• _Required task_: Copy all of the material word for word, except for the pictures.

• _Information provided_:
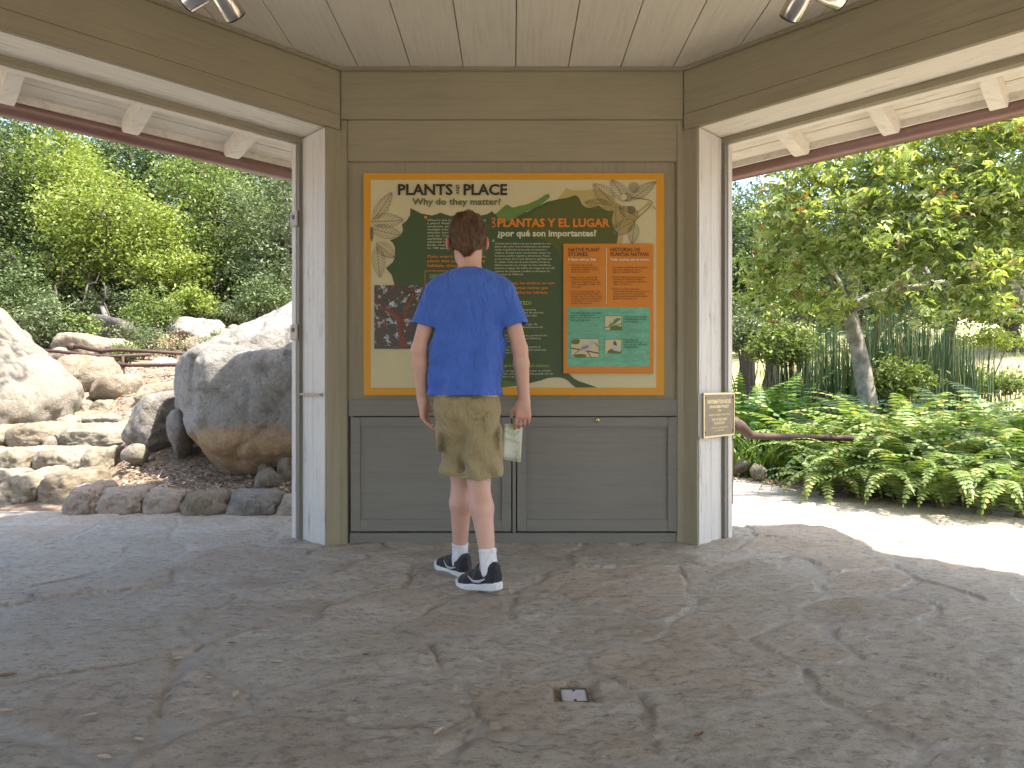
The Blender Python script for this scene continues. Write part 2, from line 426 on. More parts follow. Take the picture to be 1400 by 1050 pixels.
main = [(561, 284.4), (568, 288), (576, 292), (590.6, 294.7), (597, 293), (602, 290.7), (608, 293), (615.8, 295.3), (625, 294), (635.4, 289.8), (645, 292.5), (656.7, 294.7), (666, 293), (673, 288.7), (676, 292.6),
        (700, 287), (720, 290), (748, 276), (762.9, 272.6), (775.4, 270.6), (786.4, 267), (791, 270), (792, 272), (795.9, 280), (801, 283.5), (806.9, 284.4), (813, 283), (817.9, 281.3), (825.7, 286.3), (833.6, 289), (838.6, 287.9),
        (836.2, 300.4), (837.5, 308), (840, 314), (845.4, 319.3), (843, 333.7), (843, 400), (778, 505), (777.8, 511), (784, 517), (790, 520.5), (817, 529.8), (787, 529.8), (781, 525), (776, 520), (770, 517), (764, 516), (756, 516), (748, 517), (740, 520), (731, 522), (718, 526), (702, 528), (690, 529.8),
        (582, 529.8), (586, 522), (590.5, 512), (591, 506), (589, 498), (586, 492), (576, 484), (566, 476), (560, 400), (539.5, 390), (535.6, 376), (527.7, 366.5), (537, 358.6), (540.5, 350.8), (540, 338), (537, 332), (533, 328.8), (542, 325.6), (549, 320), (551, 315), (549.7, 306.8), (556, 302), (560.8, 294)]
flatpoly('printed_green_leaf', main, 3, M['s_dgreen'])
flatpoly('printed_olive_leaf', cham([(716, 310), (722, 296), (745, 281), (762.9, 273.5), (786, 268.5), (791.2, 273), (795, 281), (806.5, 285.4), (817.5, 282.4), (825, 287.3), (837.8, 289), (835.6, 300.4), (839, 314), (844, 320), (842.3, 333), (842, 345), (800, 360), (768, 375), (765, 345), (750, 330), (725, 325)], 1), 4, M['s_olive'])
flatpoly('printed_light_leaf', cham([(677, 293), (684, 287), (693.1, 279.2), (700, 284), (705, 283.5), (708, 281.9), (720.4, 280), (737.7, 272), (746, 266), (751, 265.5), (752, 270), (745, 276), (735, 283), (716, 291), (700, 301), (688, 304), (682, 300)], 1), 5, M['s_lgreen'])
flatpoly('printed_light_leaf', [(640, 520), (660, 517), (690, 520), (712, 524.5), (700, 528), (690, 529.8), (655, 529.8)], 4, M['s_moss'])
# --- line drawings of leaves and acorns
def strip(mb, pts, w, lay):
    for i in range(len(pts)-1):
        a, b = Vector(pts[i]), Vector(pts[i+1]); d = (b-a)
        if d.length < 1e-6: continue
        d.normalize(); e = Vector((-d.y, d.x))*w/2; a2 = a-d*w*.2; b2 = b+d*w*.2
        q = [a2+e, b2+e, b2-e, a2-e]
        mb.add([sgp(p.x, p.y, lay) for p in q], [(0, 1, 2, 3)])
def leaf_drawing(x0, y0, x1, y1, wid, fill=None, seed=0):
    r = random.Random(seed); a, b = Vector((x0, y0)), Vector((x1, y1)); d = b-a; n = Vector((-d.y, d.x)).normalized()
    mb = MB(); out = []
    N = 14
    for s in (1, -1):
        side = []
        for i in range(N+1):
            t = i/N; w = wid*(math.sin(math.pi*t**.85)**.75)*(1+(.10 if i % 2 else -.04))
            side.append(a+d*t+n*s*w/2)
        out.append(side)
    ring = out[0]+out[1][::-1]
    strip(mb, ring, .55, 7)
    cur = [a+d*(i/8)+n*math.sin(i/8*3)*wid*.04 for i in range(9)]
    strip(mb, cur, .7, 7)
    for i in range(1, 9):
        t = i/9.5; base = a+d*t
        for s in (1, -1):
            tip = a+d*min(1, t+.13)+n*s*wid*.44*(math.sin(math.pi*min(1, t+.10)**.85)**.75)
            mid = (base+tip)/2+d.normalized()*(-wid*.03)
            strip(mb, [base, mid, tip], .4, 7)
            m2 = mid*.6+tip*.4
            strip(mb, [m2, m2+(tip-base)*.2+d*.06], .3, 7)
    mb.build('leaf_drawing', M['s_line'], sign)
for i, a in enumerate([(511, 300, 536, 264, 15), (508, 303, 551, 301, 19), (509, 313, 549, 322, 18), (515, 333, 540, 352, 17), (516, 337, 520, 379, 17), (508, 310, 508.6, 330, 4),
                       (838, 279, 812, 252, 20), (836, 281, 800, 277, 13), (856, 275, 836, 247, 18), (864, 272, 896, 249, 14), (842, 280, 843, 312, 21), (868, 290, 858, 284, 10), (866, 303, 838, 320, 18), (868, 306, 864, 333, 14), (873, 298, 846, 284, 16)]):
    leaf_drawing(*a[:5], seed=i)
mb = MB(); strip(mb, [(866, 304), (876, 294), (887, 284), (892, 277), (888, 274), (876, 272), (862, 270)], 1.2, 7); strip(mb, [(892, 282), (897, 287)], .7, 7)
mb.build('twig_drawing', M['s_line'], sign)
def disc(cx, cy, rx, ry, n=16, rot=0):
    return [(cx+rx*math.cos(2*math.pi*i/n)*math.cos(rot)-ry*math.sin(2*math.pi*i/n)*math.sin(rot), cy+rx*math.cos(2*math.pi*i/n)*math.sin(rot)+ry*math.sin(2*math.pi*i/n)*math.cos(rot)) for i in range(n)]
M['s_acorn'] = flatmat('sign_acorn', (.26, .23, .13))
flatpoly('acorn_drawing', disc(866.5, 257, 7.2, 7.4), 7, M['s_acorn']); flatpoly('acorn_drawing', disc(858, 270, 6.5, 6.2), 7, M['s_acorn'])
flatpoly('acorn_drawing', disc(852.5, 270, 4.2, 4.2), 8, M['s_cream'])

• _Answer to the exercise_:
The Blender Python script for this scene continues. Write part 2, from line 426 on. More parts follow. Take the picture to be 1400 by 1050 pixels.
main = [(561, 284.4), (568, 288), (576, 292), (590.6, 294.7), (597, 293), (602, 290.7), (608, 293), (615.8, 295.3), (625, 294), (635.4, 289.8), (645, 292.5), (656.7, 294.7), (666, 293), (673, 288.7), (676, 292.6),
        (700, 287), (720, 290), (748, 276), (762.9, 272.6), (775.4, 270.6), (786.4, 267), (791, 270), (792, 272), (795.9, 280), (801, 283.5), (806.9, 284.4), (813, 283), (817.9, 281.3), (825.7, 286.3), (833.6, 289), (838.6, 287.9),
        (836.2, 300.4), (837.5, 308), (840, 314), (845.4, 319.3), (843, 333.7), (843, 400), (778, 505), (777.8, 511), (784, 517), (790, 520.5), (817, 529.8), (787, 529.8), (781, 525), (776, 520), (770, 517), (764, 516), (756, 516), (748, 517), (740, 520), (731, 522), (718, 526), (702, 528), (690, 529.8),
        (582, 529.8), (586, 522), (590.5, 512), (591, 506), (589, 498), (586, 492), (576, 484), (566, 476), (560, 400), (539.5, 390), (535.6, 376), (527.7, 366.5), (537, 358.6), (540.5, 350.8), (540, 338), (537, 332), (533, 328.8), (542, 325.6), (549, 320), (551, 315), (549.7, 306.8), (556, 302), (560.8, 294)]
flatpoly('printed_green_leaf', main, 3, M['s_dgreen'])
flatpoly('printed_olive_leaf', cham([(716, 310), (722, 296), (745, 281), (762.9, 273.5), (786, 268.5), (791.2, 273), (795, 281), (806.5, 285.4), (817.5, 282.4), (825, 287.3), (837.8, 289), (835.6, 300.4), (839, 314), (844, 320), (842.3, 333), (842, 345), (800, 360), (768, 375), (765, 345), (750, 330), (725, 325)], 1), 4, M['s_olive'])
flatpoly('printed_light_leaf', cham([(677, 293), (684, 287), (693.1, 279.2), (700, 284), (705, 283.5), (708, 281.9), (720.4, 280), (737.7, 272), (746, 266), (751, 265.5), (752, 270), (745, 276), (735, 283), (716, 291), (700, 301), (688, 304), (682, 300)], 1), 5, M['s_lgreen'])
flatpoly('printed_light_leaf', [(640, 520), (660, 517), (690, 520), (712, 524.5), (700, 528), (690, 529.8), (655, 529.8)], 4, M['s_moss'])
# --- line drawings of leaves and acorns
def strip(mb, pts, w, lay):
    for i in range(len(pts)-1):
        a, b = Vector(pts[i]), Vector(pts[i+1]); d = (b-a)
        if d.length < 1e-6: continue
        d.normalize(); e = Vector((-d.y, d.x))*w/2; a2 = a-d*w*.2; b2 = b+d*w*.2
        q = [a2+e, b2+e, b2-e, a2-e]
        mb.add([sgp(p.x, p.y, lay) for p in q], [(0, 1, 2, 3)])
def leaf_drawing(x0, y0, x1, y1, wid, fill=None, seed=0):
    r = random.Random(seed); a, b = Vector((x0, y0)), Vector((x1, y1)); d = b-a; n = Vector((-d.y, d.x)).normalized()
    mb = MB(); out = []
    N = 14
    for s in (1, -1):
        side = []
        for i in range(N+1):
            t = i/N; w = wid*(math.sin(math.pi*t**.85)**.75)*(1+(.10 if i % 2 else -.04))
            side.append(a+d*t+n*s*w/2)
        out.append(side)
    ring = out[0]+out[1][::-1]
    strip(mb, ring, .55, 7)
    cur = [a+d*(i/8)+n*math.sin(i/8*3)*wid*.04 for i in range(9)]
    strip(mb, cur, .7, 7)
    for i in range(1, 9):
        t = i/9.5; base = a+d*t
        for s in (1, -1):
            tip = a+d*min(1, t+.13)+n*s*wid*.44*(math.sin(math.pi*min(1, t+.10)**.85)**.75)
            mid = (base+tip)/2+d.normalized()*(-wid*.03)
            strip(mb, [base, mid, tip], .4, 7)
            m2 = mid*.6+tip*.4
            strip(mb, [m2, m2+(tip-base)*.2+d*.06], .3, 7)
    mb.build('leaf_drawing', M['s_line'], sign)
for i, a in enumerate([(511, 300, 536, 264, 15), (508, 303, 551, 301, 19), (509, 313, 549, 322, 18), (515, 333, 540, 352, 17), (516, 337, 520, 379, 17), (508, 310, 508.6, 330, 4),
                       (838, 279, 812, 252, 20), (836, 281, 800, 277, 13), (856, 275, 836, 247, 18), (864, 272, 896, 249, 14), (842, 280, 843, 312, 21), (868, 290, 858, 284, 10), (866, 303, 838, 320, 18), (868, 306, 864, 333, 14), (873, 298, 846, 284, 16)]):
    leaf_drawing(*a[:5], seed=i)
mb = MB(); strip(mb, [(866, 304), (876, 294), (887, 284), (892, 277), (888, 274), (876, 272), (862, 270)], 1.2, 7); strip(mb, [(892, 282), (897, 287)], .7, 7)
mb.build('twig_drawing', M['s_line'], sign)
def disc(cx, cy, rx, ry, n=16, rot=0):
    return [(cx+rx*math.cos(2*math.pi*i/n)*math.cos(rot)-ry*math.sin(2*math.pi*i/n)*math.sin(rot), cy+rx*math.cos(2*math.pi*i/n)*math.sin(rot)+ry*math.sin(2*math.pi*i/n)*math.cos(rot)) for i in range(n)]
M['s_acorn'] = flatmat('sign_acorn', (.26, .23, .13))
flatpoly('acorn_drawing', disc(866.5, 257, 7.2, 7.4), 7, M['s_acorn']); flatpoly('acorn_drawing', disc(858, 270, 6.5, 6.2), 7, M['s_acorn'])
flatpoly('acorn_drawing', disc(852.5, 270, 4.2, 4.2), 8, M['s_cream'])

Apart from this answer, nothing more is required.